Indiana officers on leave for chokehold use days after neck restraint ban
A pair of Indiana police officers are on administrative leave for using a chokehold on a man days after their department banned neck restraints.
In a joint statement, Anderson Mayor Thomas J. Broderick Jr. and Police Chief Jake Brown said they were “disturbed” by video of the arrest posted to social media and “will not tolerate the use of improper force.”
The arrest occurred two days after the mayor and police chief banned the use of chokeholds in the aftermath of the death of George Floyd at the hands of Minneapolis police.
Police departments around the world have moved to ban the dangerous neck restraints in recent weeks.
Broderick and Brown announced this week that officers Brandon Reynolds and Ashley Gravely were placed on paid leave.
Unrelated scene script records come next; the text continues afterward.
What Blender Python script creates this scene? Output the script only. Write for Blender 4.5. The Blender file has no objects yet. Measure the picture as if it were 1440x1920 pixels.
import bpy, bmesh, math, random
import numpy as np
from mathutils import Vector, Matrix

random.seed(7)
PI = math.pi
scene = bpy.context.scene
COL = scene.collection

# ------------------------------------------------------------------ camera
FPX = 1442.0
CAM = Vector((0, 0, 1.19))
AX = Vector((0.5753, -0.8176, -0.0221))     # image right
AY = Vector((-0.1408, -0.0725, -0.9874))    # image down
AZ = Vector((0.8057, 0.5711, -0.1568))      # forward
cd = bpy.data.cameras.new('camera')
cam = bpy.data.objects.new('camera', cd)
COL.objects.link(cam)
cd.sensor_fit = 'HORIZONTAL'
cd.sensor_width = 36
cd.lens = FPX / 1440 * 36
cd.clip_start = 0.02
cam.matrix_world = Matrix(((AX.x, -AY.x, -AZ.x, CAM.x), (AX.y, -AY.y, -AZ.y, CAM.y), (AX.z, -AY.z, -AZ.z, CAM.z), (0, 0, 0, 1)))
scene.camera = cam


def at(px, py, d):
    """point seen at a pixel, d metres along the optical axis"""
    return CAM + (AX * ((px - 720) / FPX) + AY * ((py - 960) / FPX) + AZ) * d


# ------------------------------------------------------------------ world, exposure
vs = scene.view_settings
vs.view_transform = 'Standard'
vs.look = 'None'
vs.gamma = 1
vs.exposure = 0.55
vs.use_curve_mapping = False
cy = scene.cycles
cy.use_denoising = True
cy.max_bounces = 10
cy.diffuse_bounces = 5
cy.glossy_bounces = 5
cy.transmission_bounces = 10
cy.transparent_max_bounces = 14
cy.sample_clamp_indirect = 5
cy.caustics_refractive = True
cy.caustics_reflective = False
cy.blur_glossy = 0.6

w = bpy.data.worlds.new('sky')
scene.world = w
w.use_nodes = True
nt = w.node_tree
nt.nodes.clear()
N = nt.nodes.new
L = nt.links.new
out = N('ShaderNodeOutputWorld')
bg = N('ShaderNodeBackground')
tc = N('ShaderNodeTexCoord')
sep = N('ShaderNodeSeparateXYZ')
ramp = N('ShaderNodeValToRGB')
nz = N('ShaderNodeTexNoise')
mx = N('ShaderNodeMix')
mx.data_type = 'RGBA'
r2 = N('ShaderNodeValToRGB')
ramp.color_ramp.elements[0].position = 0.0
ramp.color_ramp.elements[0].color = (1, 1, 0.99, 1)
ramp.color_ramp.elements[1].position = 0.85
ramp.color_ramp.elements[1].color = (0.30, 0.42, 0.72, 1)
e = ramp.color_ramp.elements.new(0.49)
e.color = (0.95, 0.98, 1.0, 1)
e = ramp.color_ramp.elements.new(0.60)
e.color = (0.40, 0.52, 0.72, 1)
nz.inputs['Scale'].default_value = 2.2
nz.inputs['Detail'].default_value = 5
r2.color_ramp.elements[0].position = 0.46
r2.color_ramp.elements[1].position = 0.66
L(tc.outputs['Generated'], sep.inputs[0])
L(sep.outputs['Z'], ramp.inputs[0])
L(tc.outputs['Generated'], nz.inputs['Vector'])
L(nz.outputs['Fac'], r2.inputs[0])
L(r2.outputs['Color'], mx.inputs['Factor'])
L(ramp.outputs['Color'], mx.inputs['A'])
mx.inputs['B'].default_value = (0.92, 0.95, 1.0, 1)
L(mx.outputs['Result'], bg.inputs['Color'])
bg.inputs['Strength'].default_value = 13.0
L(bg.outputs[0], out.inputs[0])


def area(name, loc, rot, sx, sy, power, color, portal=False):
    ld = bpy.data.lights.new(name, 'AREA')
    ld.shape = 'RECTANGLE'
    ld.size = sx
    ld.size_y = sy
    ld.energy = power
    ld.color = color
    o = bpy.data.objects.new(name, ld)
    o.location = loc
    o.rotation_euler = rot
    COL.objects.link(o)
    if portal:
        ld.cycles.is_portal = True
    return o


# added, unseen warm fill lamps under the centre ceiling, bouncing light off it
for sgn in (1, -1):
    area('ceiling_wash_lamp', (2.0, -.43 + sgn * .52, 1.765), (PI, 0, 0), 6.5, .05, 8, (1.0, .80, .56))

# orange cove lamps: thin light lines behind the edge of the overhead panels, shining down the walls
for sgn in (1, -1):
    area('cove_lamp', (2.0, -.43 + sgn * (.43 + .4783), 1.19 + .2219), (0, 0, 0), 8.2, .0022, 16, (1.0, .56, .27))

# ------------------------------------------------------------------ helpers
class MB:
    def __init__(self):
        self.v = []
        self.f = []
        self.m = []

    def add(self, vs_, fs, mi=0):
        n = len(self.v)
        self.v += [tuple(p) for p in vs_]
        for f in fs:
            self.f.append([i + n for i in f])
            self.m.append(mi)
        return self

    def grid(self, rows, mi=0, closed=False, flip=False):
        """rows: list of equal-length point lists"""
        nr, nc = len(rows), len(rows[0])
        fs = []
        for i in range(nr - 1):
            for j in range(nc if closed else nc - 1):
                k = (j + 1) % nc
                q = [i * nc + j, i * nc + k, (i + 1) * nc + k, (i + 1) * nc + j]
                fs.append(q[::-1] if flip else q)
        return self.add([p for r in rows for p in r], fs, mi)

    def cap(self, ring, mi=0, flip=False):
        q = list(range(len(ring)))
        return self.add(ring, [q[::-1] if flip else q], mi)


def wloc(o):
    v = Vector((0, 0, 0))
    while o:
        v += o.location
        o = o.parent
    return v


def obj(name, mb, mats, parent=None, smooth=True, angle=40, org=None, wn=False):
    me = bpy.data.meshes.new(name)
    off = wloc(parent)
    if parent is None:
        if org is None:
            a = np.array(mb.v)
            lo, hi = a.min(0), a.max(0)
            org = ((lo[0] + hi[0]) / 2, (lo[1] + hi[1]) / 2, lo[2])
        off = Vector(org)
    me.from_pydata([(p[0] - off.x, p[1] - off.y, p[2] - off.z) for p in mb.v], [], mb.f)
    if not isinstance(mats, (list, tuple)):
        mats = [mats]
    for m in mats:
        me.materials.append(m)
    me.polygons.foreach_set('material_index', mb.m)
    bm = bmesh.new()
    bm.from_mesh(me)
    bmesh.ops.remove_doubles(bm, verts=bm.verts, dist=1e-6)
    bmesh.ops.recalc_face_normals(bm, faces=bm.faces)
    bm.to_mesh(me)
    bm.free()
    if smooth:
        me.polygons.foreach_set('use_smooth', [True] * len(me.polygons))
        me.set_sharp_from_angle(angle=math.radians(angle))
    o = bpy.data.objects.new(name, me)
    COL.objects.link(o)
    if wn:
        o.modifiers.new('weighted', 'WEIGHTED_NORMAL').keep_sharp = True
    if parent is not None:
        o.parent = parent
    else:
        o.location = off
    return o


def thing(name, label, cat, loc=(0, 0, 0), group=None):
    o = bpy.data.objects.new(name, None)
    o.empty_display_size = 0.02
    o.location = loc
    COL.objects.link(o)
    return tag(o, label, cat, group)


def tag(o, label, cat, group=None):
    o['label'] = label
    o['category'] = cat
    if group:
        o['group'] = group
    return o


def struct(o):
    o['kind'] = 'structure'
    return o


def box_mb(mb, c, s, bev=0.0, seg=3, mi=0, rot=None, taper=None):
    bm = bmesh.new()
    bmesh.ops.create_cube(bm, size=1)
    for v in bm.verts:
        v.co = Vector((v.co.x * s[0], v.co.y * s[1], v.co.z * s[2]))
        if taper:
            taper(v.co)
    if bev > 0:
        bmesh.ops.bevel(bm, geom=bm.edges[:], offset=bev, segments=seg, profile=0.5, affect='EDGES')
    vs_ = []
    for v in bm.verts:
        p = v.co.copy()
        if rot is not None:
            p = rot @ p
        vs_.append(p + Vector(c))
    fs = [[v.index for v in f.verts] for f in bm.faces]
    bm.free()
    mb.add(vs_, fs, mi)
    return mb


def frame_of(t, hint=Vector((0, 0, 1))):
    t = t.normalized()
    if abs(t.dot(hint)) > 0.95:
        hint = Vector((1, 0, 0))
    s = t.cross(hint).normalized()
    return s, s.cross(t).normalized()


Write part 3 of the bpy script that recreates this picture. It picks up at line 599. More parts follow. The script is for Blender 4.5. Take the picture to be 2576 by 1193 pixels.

The move came after video emerged of the June 13 arrest of 21-year-old Spencer Nice in the city of Anderson, about 40 miles northeast of Indianapolis.
A video showing part of Nice’s arrest was posted on Facebook and Reynolds can be seen wrapping his right arm around the man’s neck and taking him to the ground. Gravely, his backup, handcuffed the man in the Facebook video.
Attempts to reach Reynolds and Gravely for comment were unsuccessful.
“While we want to fairly review all of the evidence we are disturbed by what is shown in the video,” the statement said. “We will promptly act in such cases and take appropriate action for any such violations.”
The officers will remain on leave pending an investigation.
Reynolds had responded “to the sound of what he believed to be gunshots” on the evening of June 13, the statement said.
A court affidavit said Reynolds saw Nice allegedly throw “an unknown black object high in the air” against the side of a factory. Reynolds said Nice allegedly resisted an order to put his hands behind his back.
The affidavit said the officer placed his right hand around the man’s “upper torso area in order to perform a balance displacement takedown so that we could as safely as possible de-escalate the encounter.”
Nice was charged with a misdemeanor count of resisting law enforcement, according to the affidavit.
Results of the investigation will be turned over to the Board of Public Safety and Brown “will seek any appropriate disciplinary action,” according to the statement from the mayor and police chief.
On June 11, Broderick and Brown announced the department was banning the use of chokeholds, saying the officers involved in Floyd’s death “violated the fundamental rights and principles that all fair minded and just Americans stand for.”